-- start of DATA BLOCK --
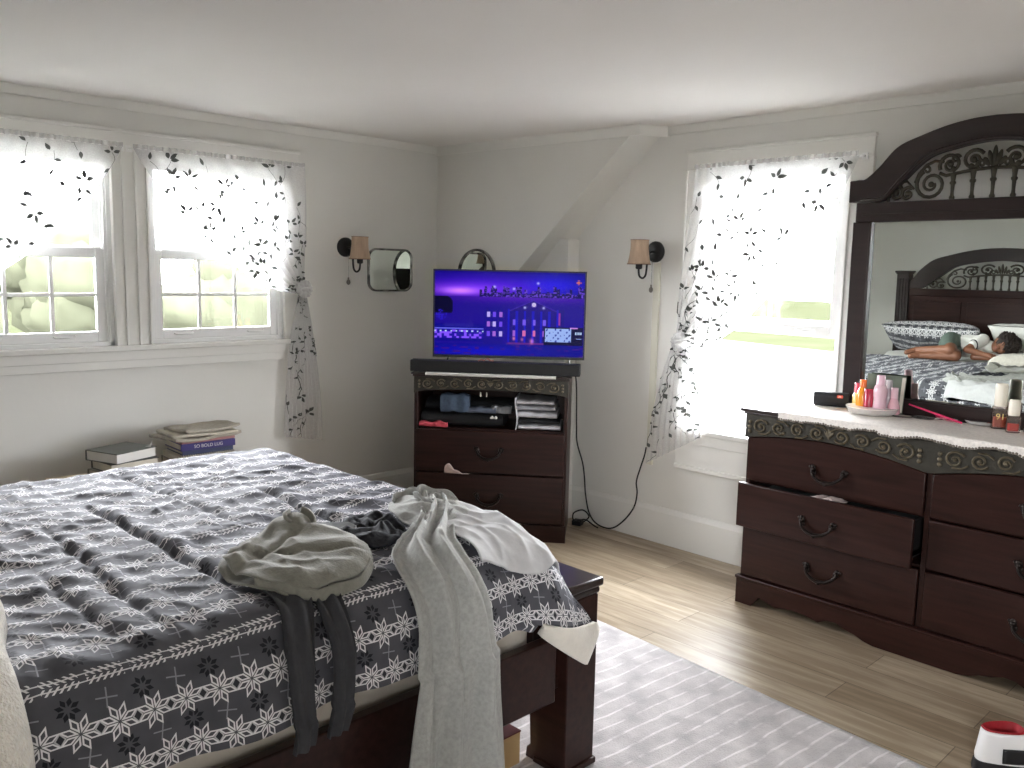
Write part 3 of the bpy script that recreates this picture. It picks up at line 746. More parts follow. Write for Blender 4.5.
# headboard
y0, y1 = HY - oy - .05, HY - oy + .03
for s in (-1, 1):
    b = MB(); x = s * (hw + .015)
    b.bx(x - .055, x + .055, y0 - .01, y1 + .01, 0, 1.50)
    for k in (-1, 0, 1): b.bx(x + k * .026 - .006, x + k * .026 + .006, y1 + .006, y1 + .016, .7, 1.46)
    b.build('headboard_post', M_ebony, bed, bevel=.003)
    MB().bx(x - .062, x + .062, y0 - .018, y1 + .018, 1.50, 1.512).bx(x - .07, x + .07, y0 - .025, y1 + .025, 1.512, 1.53).build('post_cap', M_ebony, bed, bevel=.004)
w2 = hw - .04
b = MB(); b.bx(-w2, w2, y0 + .02, y1 - .015, .35, 1.305); b.bx(-w2, w2, y0 + .01, y1 - .005, 1.305, 1.37)
for x0, x1 in ((-w2 + .05, -.30), (-.25, .25), (.30, w2 - .05)): b.bx(x0, x1, y1 - .016, y1 - .006, .5, 1.26)
b.build('headboard_panel', M_cherryh, bed, bevel=.004)
crown(bed, w2 / .53, 1.1, y0, y1 - .01, 1.37, True, M_ebony, 9)
b = MB()
for k in range(12): y = lerp(HY + .25, FY - .3, k / 11) - oy; b.bx(-hw + .037, hw - .037, y - .035, y + .035, .331, .345)
b.build('slat_deck', M_cherryh, bed)

mb = MB(); mb.prism(rrect(1.475, 2.03, .07, 5), .347, .685, 'z')
tag(mb.build('mattress', M_matt, None, bevel=.05, seg=4, loc=(BXC, -3.275, 0)), 'pale mattress showing between the duvet hem and the bed rail', 'mattress')

# cross-section of the made bed: s = cloth length up from the near hem
TOP = .800; HEM = .578; FARX = 1.30
def near_r(y): return lerp(.13, .27, sstep(-2.75, -2.18, y))
def near(s, y):
    """(x, z, nx, nz) of the duvet surface; s = 0 at the near hem"""
    r = near_r(y); xe = 3.035; Ls = TOP - r - HEM
    if s < Ls: return xe - .012 * clamp(s / max(Ls, .01)) + .012, HEM + s, 1., 0.
    q = (s - Ls) / r
    if q < PI / 2: return xe - r + r * math.cos(q), TOP - r + r * math.sin(q), math.cos(q), math.sin(q)
    x = xe - r - (s - Ls - r * PI / 2)
    rf = .09
    if x > FARX + rf: return x, TOP, 0., 1.
    q = (FARX + rf - x) / rf
    if q < PI / 2: return FARX + rf - rf * math.sin(q), TOP - rf + rf * math.cos(q), -math.sin(q), math.cos(q)
    return FARX, TOP - rf - (q - PI / 2) * rf, -1., 0.
def s_of_x(x, y):
    r = near_r(y); return (TOP - r - HEM) + r * PI / 2 + (3.035 - r - x)
FOOT = -2.215
def bump(s, y):
    """soft puff, wrinkles and the straight creases that run across the bed"""
    x, z, nx, nz_ = near(s, y)
    h = .012 * nz(x * 2.1, y * 2.6, 1.3) + .007 * nz(x * 5., y * 7., 4.) + .0035 * nz(x * 13, y * 17., 6.)
    rg = 1 - abs(nz(x * 3.2 + 2 * nz(y * 2, x, 2), y * 9.5, 7.)) * 2.2
    h += .0065 * max(rg, 0) ** 2
    rg2 = 1 - abs(nz(x * 4.5, y * 4. + x * 4, 9.)) * 2.4
    h += .0055 * max(rg2, 0) ** 2
    aa, bb = (x + y) * .707, (x - y) * .707
    rg3 = 1 - abs(nz(aa * 1.9 + .6 * nz(x * 3, y * 3, 3), bb * 10.5, 12.)) * 2.3
    h += .0065 * max(rg3, 0) ** 2 * (.35 + max(nz(x * 1.7, y * 1.7, 21.) + .45, 0)) + .002 * nz(aa * 6, bb * 30, 5.)
    for (xa, ya, xb, yb, dp) in ((1.75, -3.18, 2.80, -3.16, .016), (1.9, -3.34, 2.85, -3.372, .012), (1.35, -2.955, 2.35, -2.915, .008), (1.85, -2.70, 2.62, -2.69, .013), (2.25, -3.47, 2.85, -3.46, .010)):
        yy = lerp(ya, yb, clamp((x - xa) / (xb - xa))) + .008 * nz(x * 6, ya)
        e = sstep(xa, xa + .25, x) * (1 - sstep(xb - .15, xb + .1, x))
        d = y - yy
        h += e * dp * (-math.exp(-(d / .011) ** 2) + .75 * math.exp(-((d - .035) / .03) ** 2) + .35 * math.exp(-((d + .04) / .035) ** 2))
    side = nx if nx > 0 else 0
    h = h * (1 - .75 * side) + side * (.010 * math.sin(y * 21 + 2 * nz(y * 3, 0)) * (1 - s / .5 if s < .5 else 0) + .006 * nz(y * 9, s * 3, 3))
    return h
def bedsurf(s, y, off=0., fall=True):
    x, z, nx, nz_ = near(max(s, 0), y)
    if s < 0: z += s
    h = bump(max(s, 0), y) + off
    yo = y
    P_ = Vector((x + nx * h, y, z + nz_ * h))
    lowr = clamp(1 - (z - HEM) / .16)                    # the hem sags at the foot corner and waves a little
    P_.z -= lowr * (.062 * sstep(-2.45, -2.15, y) + .008 * math.sin(y * 13) - .012)
    if fall and y > FOOT - .12:                         # the foot end rolls down inside the footboard
        q = (y - (FOOT - .12)); rr = .10
        a = min(q / rr, PI / 2); rest = max(q - rr * PI / 2, 0)
        k = clamp((z - .56) / (TOP - .56))
        P_.y = lerp(y, FOOT - .12 + rr * math.sin(a), k)
        P_.z -= (rr * (1 - math.cos(a)) + rest) * k
    return P_
S_TOT = s_of_x(FARX + .09, -3.) + .09 * PI / 2 + .28
Y0d, Y1d = -3.66, -2.145
b = MB()
def dfn(u, v):
    s = u * S_TOT; y = lerp(Y0d, Y1d, v)
    return bedsurf(s, y)
b.grid(dfn, 330, 300, lambda u, v: (lerp(Y0d, Y1d, v), u * S_TOT + .070))
duvet = b.build('duvet', [M_nordic, M_cream], None, smooth=180, solid=(.022, -1, 1), up=True)
tag(duvet, 'grey duvet printed with white eight-point stars, spread over the bed', 'duvet')
# corner turned back at the foot, showing the cream lining
b = MB()
def flap(u, v):
    y = lerp(-2.385, -2.150, u); tip = clamp(1 - abs((u - .70) / (.70 if u < .7 else .30))) ** .75
    z0_ = HEM + .008 - .062 * sstep(-2.45, -2.15, y); z = lerp(z0_, z0_ - .02 - .092 * tip, v)
    return Vector((3.045 + .020 * math.sin(v * 2.2) * tip + .012 * math.sin(u * 5) - .03 * v * (1 - u), y + .012 * v, z - .004 * v))
b.grid(flap, 24, 18)
b.build('turned_corner', M_cream, duvet, smooth=180, solid=(.018, 0))
# near-side plush turned-back throw at the left edge of the view
b = MB()
def throw(u, v):
    s = lerp(-.32, s_of_x(2.34, -3.6), u); y = lerp(-3.615, -3.80, v)
    p = bedsurf(s, y, .0, False); e = clamp(min(v * 2.5, 1, (1 - v) * 4, (1 - u) * 8)); x, z, nx, nz_ = near(max(s, 0), y)
    h = .085 * math.sqrt(1 - (1 - e) ** 2) + .012 * nz(s * 5, y * 6, 2) * e + .018 * math.exp(-((s - .33) / .05) ** 2) * e
    p.x += nx * h; p.z += nz_ * h; p.y += .015 * nz(s * 4, 3) + (.085 * sstep(.18, .75, s) - .045)
    return p
b.grid(throw, 120, 50)
tag(b.build('plush_throw', M_sherpa, None, smooth=180, solid=(.012, -1), up=True), 'thick cream plush throw folded over the near left of the bed', 'blanket')

# ------------------------------------------------------------ clothes on the bed
def drape(name, M, label, cat, fn, nu, nv, th=.004, wrap=False):
    b = MB(); b.grid(fn, nu, nv, wrap=wrap)
    o = b.build(name, M, None, smooth=180, solid=(th, -1), up=True); tag(o, label, cat); return o
def patch(name, M, label, cat, outline, hfun, c=None, n=72, m=26, base=.010, parent=None):
    """crumpled cloth: outline in bed (x, y); hfun(rho, theta, x, y) = height over the duvet"""
    P = [Vector((x, y, 0)) for x, y in outline]; P = catmull(P + [P[0]], 10)[:-1]
    C0 = Vector((*c, 0)) if c else sum(P, Vector()) / len(P)
    A = sorted(((math.atan2(p.y - C0.y, p.x - C0.x) % (2 * PI)), (p - C0).length) for p in P)
    def Rb(t):
        t %= 2 * PI
        for i in range(len(A)):
            a0, r0 = A[i - 1]; a1, r1 = A[i]
            if i == 0: a0 -= 2 * PI
            if a0 <= t <= a1: return lerp(r0, r1, (t - a0) / max(a1 - a0, 1e-6))
        a0, r0 = A[-1]; a1, r1 = A[0]; return lerp(r0, r1, (t - a0) / max(a1 + 2 * PI - a0, 1e-6))
    b = MB()
    def fn(u, v):
        t = 2 * PI * u; rho = v; r = Rb(t) * rho
        x, y = C0.x + r * math.cos(t), C0.y + r * math.sin(t)
        s = s_of_x(x, y)
        h = base + hfun(rho, t, x, y)
        return bedsurf(s, y, h)
    b.grid(fn, n, m, wrap=True)
    o = b.build(name, M, parent, smooth=180, solid=(.004, -1), up=True)
    if label: tag(o, label, cat)
    return o
# long heather-grey robe: a crumpled bunch on the bed and a long fall over the side
def robe(u, v):
    L = 1.45; d = v * L
    k = sstep(-.05, .54, d)
    y = lerp(-2.375, -2.715, k) + lerp(0, -.035, sstep(.6, 1.5, d))
    s = lerp(s_of_x(2.55, -2.36), -.42, v)
    w = lerp(.075, .118, sstep(.0, .5, d)) + .050 * sstep(.7, 1.5, d)
    j = (u - .5) * 2
    f = .5 + .5 * math.cos(j * 8.5 + 1.6 * math.sin(v * 4) + .6 + nz(v * 2, 5))
    f2 = .5 + .5 * math.cos(j * 19 + 3 * v + 2 * nz(v * 3, j * 2))
    off = .018 + (.036 * f ** 1.6 + .012 * f2) * lerp(.7, 1., v) * (1 - .7 * abs(j) ** 6)
    yy = y + j * w + .01 * nz(j * 2, v * 4)
    p = bedsurf(s, yy, off)
    if s < 0: p.x += .012 + .02 * sstep(0, -.4, s)
    return p
rb = drape('long_robe', M_grayrobe, 'long heather-grey robe hanging from the bed to the floor side', 'robe', robe, 90, 130, .005)
def ribbon(name, c, rx, ry, h, rz, tilt, q0, q1, flare, seed, M=M_grayrobe):
    """standing band of soft cloth: part of the crumpled collar"""
    b = MB(); Rz = Matrix.Translation(Vector(c)) @ Matrix.Rotation(rz, 4, 'Z') @ Matrix.Rotation(tilt, 4, 'Y')
    def fn(u, v):
        q = lerp(q0, q1, u); w = v * 2 - 1
        k = 1 + flare * v * v + .10 * nz(math.cos(q) * 2 + seed, math.sin(q) * 2, v * 1.2)
        z = h * (v - .12 * math.sin(2 * q + seed) * v) + .006 * math.sin(5 * q + seed) * v
        return Rz @ Vector((rx * k * math.cos(q), ry * k * math.sin(q), z))
    b.grid(fn, 70, 16); return b.build(name, M, rb, smooth=180, solid=(.007, 0))
def bunch(r, t, x, y):
    e = 1 - r ** 4
    return e * (.016 + .012 * (1 - r)) + .010 * (.5 + .5 * math.sin(5 * t + 6 * r)) * e * r ** .5 + .008 * nz(x * 16, y * 16) * e
patch('gathered_back', M_grayrobe, None, None, [(2.44, -2.47), (2.43, -2.39), (2.46, -2.31), (2.53, -2.27), (2.62, -2.28), (2.71, -2.34), (2.77, -2.45), (2.73, -2.53), (2.62, -2.55), (2.51, -2.52)], bunch, n=110, m=34, parent=rb)
T_ = TOP
ribbon('collar', (2.555, -2.375, T_ + .010), .066, .050, .040, .6, rad(16), -2.7, 2.9, .28, 1)
ribbon('collar_fold', (2.58, -2.38, T_ + .010), .038, .030, .036, .9, rad(26), -2.4, 2.2, .35, 4)
ribbon('collar_fold', (2.49, -2.42, T_ + .008), .045, .040, .034, 2.2, rad(-20), -1.9, 1.9, .35, 7)
ribbon('collar_fold', (2.64, -2.44, T_ + .008), .055, .036, .034, -.5, rad(10), -1.6, 2.0, .30, 9)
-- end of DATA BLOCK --
- **WRITTEN TASK**
Output exactly the span of lines from the top of the listing through the line holding "bed rail', 'mattress')", and leave every picture out.

- **ANSWER FOR THIS EXERCISE**
Write part 3 of the bpy script that recreates this picture. It picks up at line 746. More parts follow. Write for Blender 4.5.
# headboard
y0, y1 = HY - oy - .05, HY - oy + .03
for s in (-1, 1):
    b = MB(); x = s * (hw + .015)
    b.bx(x - .055, x + .055, y0 - .01, y1 + .01, 0, 1.50)
    for k in (-1, 0, 1): b.bx(x + k * .026 - .006, x + k * .026 + .006, y1 + .006, y1 + .016, .7, 1.46)
    b.build('headboard_post', M_ebony, bed, bevel=.003)
    MB().bx(x - .062, x + .062, y0 - .018, y1 + .018, 1.50, 1.512).bx(x - .07, x + .07, y0 - .025, y1 + .025, 1.512, 1.53).build('post_cap', M_ebony, bed, bevel=.004)
w2 = hw - .04
b = MB(); b.bx(-w2, w2, y0 + .02, y1 - .015, .35, 1.305); b.bx(-w2, w2, y0 + .01, y1 - .005, 1.305, 1.37)
for x0, x1 in ((-w2 + .05, -.30), (-.25, .25), (.30, w2 - .05)): b.bx(x0, x1, y1 - .016, y1 - .006, .5, 1.26)
b.build('headboard_panel', M_cherryh, bed, bevel=.004)
crown(bed, w2 / .53, 1.1, y0, y1 - .01, 1.37, True, M_ebony, 9)
b = MB()
for k in range(12): y = lerp(HY + .25, FY - .3, k / 11) - oy; b.bx(-hw + .037, hw - .037, y - .035, y + .035, .331, .345)
b.build('slat_deck', M_cherryh, bed)

mb = MB(); mb.prism(rrect(1.475, 2.03, .07, 5), .347, .685, 'z')
tag(mb.build('mattress', M_matt, None, bevel=.05, seg=4, loc=(BXC, -3.275, 0)), 'pale mattress showing between the duvet hem and the bed rail', 'mattress')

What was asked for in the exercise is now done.